- PROBLEM TO SOLVE: Repeat, exactly and only, the lines from the beginning of the data through the line with "return r.outputs[0]". Pictures are left out.

- RECORDED DATA:
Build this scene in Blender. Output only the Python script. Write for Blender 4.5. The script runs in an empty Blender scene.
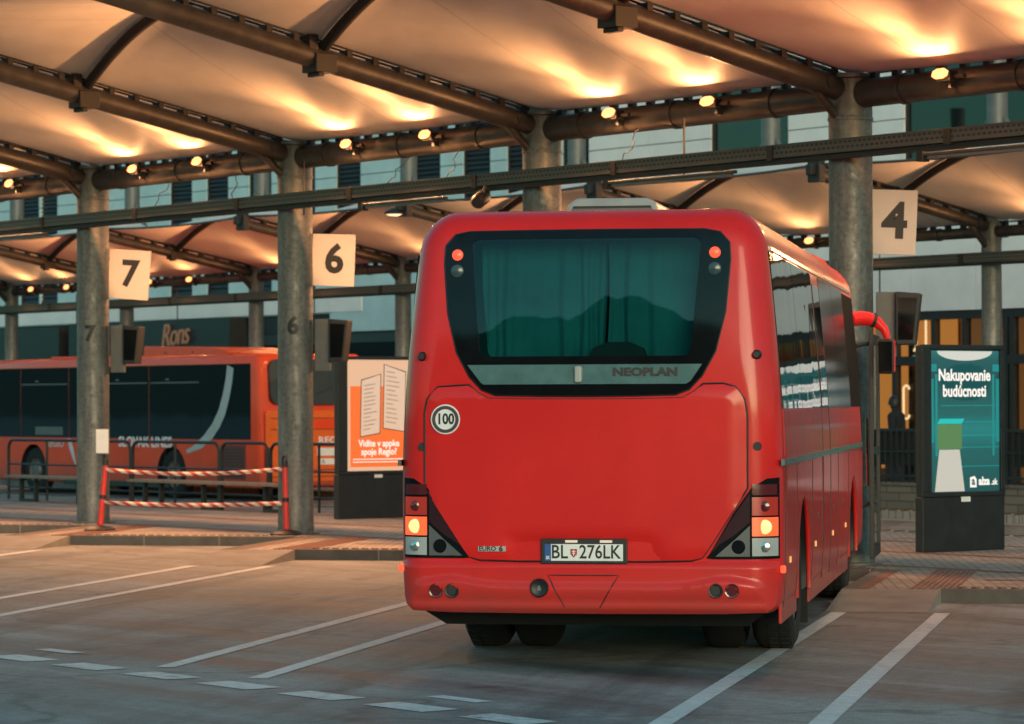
import bpy, bmesh, math, random
from mathutils import Vector, Matrix
from mathutils.geometry import delaunay_2d_cdt
random.seed(7)
R = math.radians
sc = bpy.context.scene
COL = sc.collection
S = 5.1046                       # spacing of the pillars
NEAR_Y, FAR_Y = 0.0, 12.6
PLAT = .115                      # platform height

# ------------------------------------------------------------------ materials
def newmat(name):
    m = bpy.data.materials.new(name); m.use_nodes = True
    nt = m.node_tree
    return m, nt, nt.nodes['Principled BSDF']

def N(nt, t, **kw):
    n = nt.nodes.new(t)
    for k, v in kw.items():
        if k in n.inputs: n.inputs[k].default_value = v
        else: setattr(n, k, v)
    return n

def ramp(nt, src, stops):
    r = nt.nodes.new('ShaderNodeValToRGB')
    e = r.color_ramp.elements
    while len(e) < len(stops): e.new(.5)
    for el, (p, c) in zip(e, stops):
        el.position = p; el.color = (*c, 1) if len(c) == 3 else c
    nt.links.new(src, r.inputs[0])
    return r.outputs[0]

def plain(name, col, rough=.5, metal=0., noise=.12, scale=6., bump=0., coat=0., spec=.5, coords='Object'):
    """Principled with a little mottling of the base colour and gloss."""
    m, nt, b = newmat(name)
    tc = nt.nodes.new('ShaderNodeTexCoord')
    n = N(nt, 'ShaderNodeTexNoise', Scale=scale, Detail=6., Roughness=.6)
    nt.links.new(tc.outputs[coords], n.inputs['Vector'])
    lo = [max(0, c*(1-noise)) for c in col]; hi = [min(1, c*(1+noise)) for c in col]
    nt.links.new(ramp(nt, n.outputs[0], [(.3, lo), (.7, hi)]), b.inputs['Base Color'])
    mr = N(nt, 'ShaderNodeMapRange'); mr.inputs['To Min'].default_value = max(.02, rough*.85); mr.inputs['To Max'].default_value = min(1, rough*1.2)
    nt.links.new(n.outputs[0], mr.inputs['Value']); nt.links.new(mr.outputs[0], b.inputs['Roughness'])
    b.inputs['Metallic'].default_value = metal
    b.inputs['Coat Weight'].default_value = coat; b.inputs['Coat Roughness'].default_value = .06
    b.inputs['Specular IOR Level'].default_value = spec
    if bump:
        n2 = N(nt, 'ShaderNodeTexNoise', Scale=scale*8, Detail=4.)
        nt.links.new(tc.outputs[coords], n2.inputs['Vector'])
        bp = N(nt, 'ShaderNodeBump', Strength=bump, Distance=.01)
        nt.links.new(n2.outputs[0], bp.inputs['Height']); nt.links.new(bp.outputs[0], b.inputs['Normal'])
    return m

def emis(name, col, s):
    m, nt, b = newmat(name)
    b.inputs['Base Color'].default_value = (*[c*.2 for c in col], 1)
    b.inputs['Emission Color'].default_value = (*col, 1); b.inputs['Emission Strength'].default_value = s
    b.inputs['Roughness'].default_value = .3
    return m

def galvanised():
    m, nt, b = newmat('galvanised steel')
    tc = nt.nodes.new('ShaderNodeTexCoord')
    v = N(nt, 'ShaderNodeTexVoronoi', Scale=30.); v.feature = 'F1'
    n = N(nt, 'ShaderNodeTexNoise', Scale=3.5, Detail=7., Roughness=.65)
    n2 = N(nt, 'ShaderNodeTexNoise', Scale=14., Detail=4.)
    mp = N(nt, 'ShaderNodeMapping'); mp.inputs['Scale'].default_value = (2.2, 2.2, .35)
    nt.links.new(tc.outputs['Object'], mp.inputs[0])
    for t in (v,): nt.links.new(tc.outputs['Object'], t.inputs['Vector'])
    nt.links.new(mp.outputs[0], n.inputs['Vector']); nt.links.new(tc.outputs['Object'], n2.inputs['Vector'])
    mx = N(nt, 'ShaderNodeMix', data_type='RGBA'); mx.inputs[0].default_value = .2
    a = ramp(nt, n.outputs[0], [(.3, (.065, .062, .057)), (.52, (.130, .126, .117)), (.72, (.235, .229, .213))])
    c = ramp(nt, v.outputs['Color'], [(.2, (.08, .078, .072)), (.8, (.29, .285, .265))])
    nt.links.new(a, mx.inputs[6]); nt.links.new(c, mx.inputs[7])
    nt.links.new(mx.outputs[2], b.inputs['Base Color'])
    b.inputs['Metallic'].default_value = .35
    nt.links.new(ramp(nt, n2.outputs[0], [(.3, (.38,)*3), (.7, (.62,)*3)]), b.inputs['Roughness'])
    bp = N(nt, 'ShaderNodeBump', Strength=.12, Distance=.01); nt.links.new(n2.outputs[0], bp.inputs['Height']); nt.links.new(bp.outputs[0], b.inputs['Normal'])
    return m

def membrane_mat():
    m, nt, b = newmat('membrane fabric')
    tc = nt.nodes.new('ShaderNodeTexCoord')
    n = N(nt, 'ShaderNodeTexNoise', Scale=1.3, Detail=6., Roughness=.6); nt.links.new(tc.outputs['Object'], n.inputs['Vector'])
    c0 = ramp(nt, n.outputs[0], [(.3, (.62, .56, .48)), (.7, (.76, .70, .61))])
    sx = N(nt, 'ShaderNodeSeparateXYZ'); nt.links.new(tc.outputs['Object'], sx.inputs[0])
    fm_ = N(nt, 'ShaderNodeMath', operation='MULTIPLY'); fm_.inputs[1].default_value = .74; nt.links.new(sx.outputs[0], fm_.inputs[0])
    fr_ = N(nt, 'ShaderNodeMath', operation='FRACT'); nt.links.new(fm_.outputs[0], fr_.inputs[0])
    seam_c = ramp(nt, fr_.outputs[0], [(.0, (.80,)*3), (.016, (.84,)*3), (.020, (1,)*3)])
    mxs = N(nt, 'ShaderNodeMix', data_type='RGBA', blend_type='MULTIPLY'); mxs.inputs[0].default_value = 1
    nt.links.new(c0, mxs.inputs[6]); nt.links.new(seam_c, mxs.inputs[7]); col = mxs.outputs[2]
    mpw = N(nt, 'ShaderNodeMapping'); mpw.inputs['Scale'].default_value = (1.4, .25, 1); mpw.inputs['Rotation'].default_value = (0, 0, R(24)); nt.links.new(tc.outputs['Object'], mpw.inputs[0])
    nw = N(nt, 'ShaderNodeTexNoise', Scale=1.6, Detail=3.); nt.links.new(mpw.outputs[0], nw.inputs['Vector'])
    bpw = N(nt, 'ShaderNodeBump', Strength=.22, Distance=.06); nt.links.new(nw.outputs[0], bpw.inputs['Height'])
    d = N(nt, 'ShaderNodeBsdfDiffuse'); t = N(nt, 'ShaderNodeBsdfTranslucent')
    nt.links.new(col, d.inputs[0]); nt.links.new(col, t.inputs[0]); nt.links.new(bpw.outputs[0], d.inputs['Normal'])
    s = N(nt, 'ShaderNodeMixShader'); s.inputs[0].default_value = .05
    g = N(nt, 'ShaderNodeBsdfGlossy', Roughness=.45); g.inputs[0].default_value = (.8, .8, .8, 1)
    s2 = N(nt, 'ShaderNodeMixShader'); s2.inputs[0].default_value = .03
    nt.links.new(d.outputs[0], s.inputs[1]); nt.links.new(t.outputs[0], s.inputs[2])
    nt.links.new(s.outputs[0], s2.inputs[1]); nt.links.new(g.outputs[0], s2.inputs[2])
    nt.links.new(s2.outputs[0], nt.nodes['Material Output'].inputs[0])
    return m

def asphalt():
    m, nt, b = newmat('asphalt')
    tc = nt.nodes.new('ShaderNodeTexCoord')
    big = N(nt, 'ShaderNodeTexNoise', Scale=.35, Detail=7., Roughness=.62); nt.links.new(tc.outputs['Object'], big.inputs['Vector'])
    mp = N(nt, 'ShaderNodeMapping'); mp.inputs['Scale'].default_value = (.16, 1.5, 1); mp.inputs['Rotation'].default_value = (0, 0, R(-4))
    nt.links.new(tc.outputs['Object'], mp.inputs[0])
    strk = N(nt, 'ShaderNodeTexNoise', Scale=.9, Detail=6., Roughness=.6); nt.links.new(mp.outputs[0], strk.inputs['Vector'])
    fine = N(nt, 'ShaderNodeTexNoise', Scale=70., Detail=3.); nt.links.new(tc.outputs['Object'], fine.inputs['Vector'])
    stn = N(nt, 'ShaderNodeTexNoise', Scale=1.1, Detail=4., Roughness=.7); nt.links.new(tc.outputs['Object'], stn.inputs['Vector'])
    a = ramp(nt, big.outputs[0], [(.3, (.155, .15, .139)), (.7, (.285, .276, .256))])
    mid = N(nt, 'ShaderNodeTexNoise', Scale=9., Detail=9., Roughness=.75); nt.links.new(tc.outputs['Object'], mid.inputs['Vector'])
    mdc = ramp(nt, mid.outputs[0], [(.33, (.70,)*3), (.5, (1,)*3), (.68, (1.22,)*3)])
    c = ramp(nt, strk.outputs[0], [(.33, (.42,)*3), (.5, (.92,)*3), (.64, (1.25,)*3)])
    f = ramp(nt, fine.outputs[0], [(.3, (.68,)*3), (.7, (1.25,)*3)])
    st = ramp(nt, stn.outputs[0], [(.30, (.55,)*3), (.40, (1,)*3)])
    mp2 = N(nt, 'ShaderNodeMapping'); mp2.inputs['Rotation'].default_value = (0, 0, R(-40.8)); nt.links.new(tc.outputs['Object'], mp2.inputs[0])
    mp3 = N(nt, 'ShaderNodeMapping'); mp3.inputs['Scale'].default_value = (1.3, .10, 1); nt.links.new(mp2.outputs[0], mp3.inputs[0])
    trk = N(nt, 'ShaderNodeTexNoise', Scale=1.0, Detail=5., Roughness=.6); nt.links.new(mp3.outputs[0], trk.inputs['Vector'])
    tk = ramp(nt, trk.outputs[0], [(.36, (.62,)*3), (.48, (1,)*3), (.7, (1.1,)*3)])
    oil = N(nt, 'ShaderNodeTexVoronoi', Scale=.9); nt.links.new(tc.outputs['Object'], oil.inputs['Vector'])
    on = N(nt, 'ShaderNodeMath', operation='ADD'); os_ = N(nt, 'ShaderNodeMath', operation='MULTIPLY'); os_.inputs[1].default_value = .35
    nt.links.new(mid.outputs[0], os_.inputs[0]); nt.links.new(oil.outputs['Distance'], on.inputs[0]); nt.links.new(os_.outputs[0], on.inputs[1])
    ol = ramp(nt, on.outputs[0], [(.20, (.45,)*3), (.30, (1,)*3)])
    x = a
    for y in (c, f, st, mdc, tk, ol):
        mx = N(nt, 'ShaderNodeMix', data_type='RGBA', blend_type='MULTIPLY'); mx.inputs[0].default_value = 1
        nt.links.new(x, mx.inputs[6]); nt.links.new(y, mx.inputs[7]); x = mx.outputs[2]
    # thin cracks
    vo = N(nt, 'ShaderNodeTexVoronoi', Scale=.22); vo.feature = 'DISTANCE_TO_EDGE'
    w = N(nt, 'ShaderNodeTexNoise', Scale=1.2, Detail=5.); nt.links.new(tc.outputs['Object'], w.inputs['Vector'])
    va = N(nt, 'ShaderNodeVectorMath', operation='ADD'); nt.links.new(tc.outputs['Object'], va.inputs[0]); nt.links.new(w.outputs['Color'], va.inputs[1])
    nt.links.new(va.outputs[0], vo.inputs['Vector'])
    ck = ramp(nt, vo.outputs['Distance'], [(.0, (.40,)*3), (.011, (1,)*3)])
    mx = N(nt, 'ShaderNodeMix', data_type='RGBA', blend_type='MULTIPLY'); mx.inputs[0].default_value = .7
    nt.links.new(x, mx.inputs[6]); nt.links.new(ck, mx.inputs[7])
    nt.links.new(mx.outputs[2], b.inputs['Base Color'])
    nt.links.new(ramp(nt, strk.outputs[0], [(.3, (.6,)*3), (.7, (.85,)*3)]), b.inputs['Roughness'])
    bp = N(nt, 'ShaderNodeBump', Strength=.25, Distance=.01); nt.links.new(fine.outputs[0], bp.inputs['Height']); nt.links.new(bp.outputs[0], b.inputs['Normal'])
    return m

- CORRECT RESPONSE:
Build this scene in Blender. Output only the Python script. Write for Blender 4.5. The script runs in an empty Blender scene.
import bpy, bmesh, math, random
from mathutils import Vector, Matrix
from mathutils.geometry import delaunay_2d_cdt
random.seed(7)
R = math.radians
sc = bpy.context.scene
COL = sc.collection
S = 5.1046                       # spacing of the pillars
NEAR_Y, FAR_Y = 0.0, 12.6
PLAT = .115                      # platform height

# ------------------------------------------------------------------ materials
def newmat(name):
    m = bpy.data.materials.new(name); m.use_nodes = True
    nt = m.node_tree
    return m, nt, nt.nodes['Principled BSDF']

def N(nt, t, **kw):
    n = nt.nodes.new(t)
    for k, v in kw.items():
        if k in n.inputs: n.inputs[k].default_value = v
        else: setattr(n, k, v)
    return n

def ramp(nt, src, stops):
    r = nt.nodes.new('ShaderNodeValToRGB')
    e = r.color_ramp.elements
    while len(e) < len(stops): e.new(.5)
    for el, (p, c) in zip(e, stops):
        el.position = p; el.color = (*c, 1) if len(c) == 3 else c
    nt.links.new(src, r.inputs[0])
    return r.outputs[0]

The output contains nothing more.